Plus loin,il y a le nord. Évidemment avec une côte de lave et de la pluie journalière, c’est un peu moins facile à vendre, donc c’est un peu moins vendu. Ca fait une semaine que l’on traîne dans cette partie, on y a trouvé les paysages de « LOST », les maisons brinquebalantes où un vieux chien regarde des enfants pieds nus jouer au ballon, des fruits qui tombent des arbres. Les fleurs si différentes, si charnues, au parfum sucré et entêtant. Les nuages, le soir, qui bourgeonnent au milieu des étoiles tropicales. Il n’y a qu’une « vraie » plage de sable, Hamoa beach, elle a quelques vagues pour amuser les filles ( Euh oui, ici les vagues c’est en hiver et les grosses c’est plus sur Oahu que Maui). Et puis on a rencontré des gens, on commence à trier entre les « locaux », les « installés » et les touristes!
Le local est Hawaiien ( logique), il a un vieux pick-up avec un vilain chien, une vielle planche de surf, dix à vingt kilos de trop, un arrière arrière grand père Roi et tour à tour le regard noir ou le geste d’aloha quand il croise le touriste. Les chiffres le donnent pauvre, connaissant de gros problèmes de drogue ( marijuana et ice), et clairement ayant de belles similarités avec les indiens de Narragansett sur la façon dont l’Amérique a pris soin d’eux.
Les « installés » ont un pick-up tout neuf, plusieurs planches de surf, un chien sympa et les yeux dans le brouillard.

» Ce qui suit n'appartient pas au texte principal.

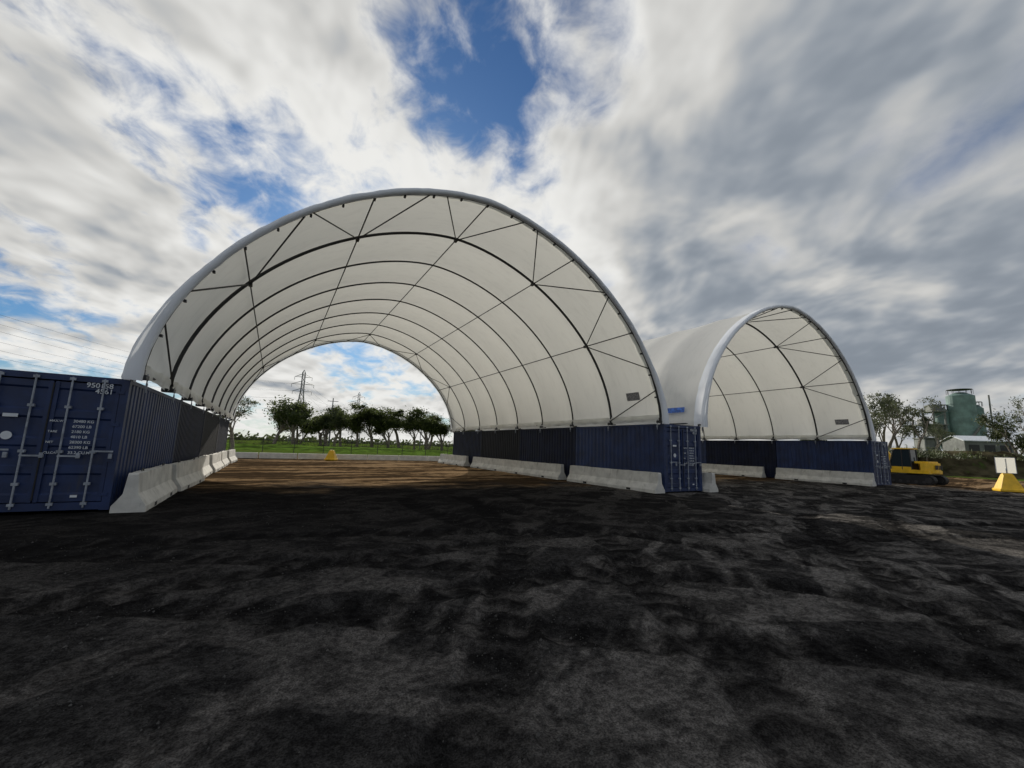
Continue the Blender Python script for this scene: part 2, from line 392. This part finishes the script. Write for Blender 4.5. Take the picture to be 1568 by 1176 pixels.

Ils ont trouvé leur paradis et sur la terrasse de leur maison, ça leur suffit. Ils ont souvent les moyens d’aller faire les courses à « Whole food »,et installent des panneaux solaires pour faire tourner le jacuzzi.
Et puis il y a les touristes, nous quoi. Et puis aussi ceux de Seattle, de Portland, ceux qui font le voyage de leur vie, ceux qui viennent ici et pensent peut être y rester ,- parce que au chômage depuis cinq ans, alors la misère moins dure au soleil- Les touristes qui font vivre les autres et qui défigurent un peu l’île, l’argent qui aide et qui noie, pas facile.
De tout cela, peu à peu se dégage un esprit, des gens gentils, qui prennent ce qui vient, une nature formidable, un océan omniprésent, la sensation quand même d’être « à part » du tourbillon du monde, loin, très loin.
Et puis, pour nous c’est l’entrée du sablier, les grains commencent à s’écouler, les engrenages sont en route, biaisant notre regard. Le retour. La foret tropicale appelle le bois Guilhou, les plages , Cabasson et Boucau, les locaux, notre localité à nous, et les panneaux en hawaiien le lointain basque.
On profite et on bâcle, plaisir mêlé d’attente. Un regret, stupide mais certain, n’être pas venus en bateau, n’avoir pas l’expérience dans notre corps, notre fatigue, dans l’accumulation des changements,de la distance si extraordinaire, de cet ailleurs si lointain. L’avion, en nous emmenant si vite, nous a volé ce sentiment du bout du monde, notre cerveau si malléable ne croit pas vraiment le globe qui montre un point au milieu du bleu.. La prochaine fois, ce sera à la voile…
La télé, Internet, nous ont aussi tronqué notre émerveillement. Les paysages, petites églises perchées sur un rocher, maisons teintées des modes d’Asie, coulées de lave noires sur la mer toujours bleue, images entrevues qui empêchent la vraie surprise. Reste la magie de la balade du soir où la pénombre redonne du merveilleux, où l’on se sent à nouveau étranger, où les yeux jaunes des mangoustes et les palmes des cocotiers nous imprègnent du Mana, l’esprit d’Hawaii.
Allez demain on récupère une « vraie » connection internet, je vous poste un roman photo!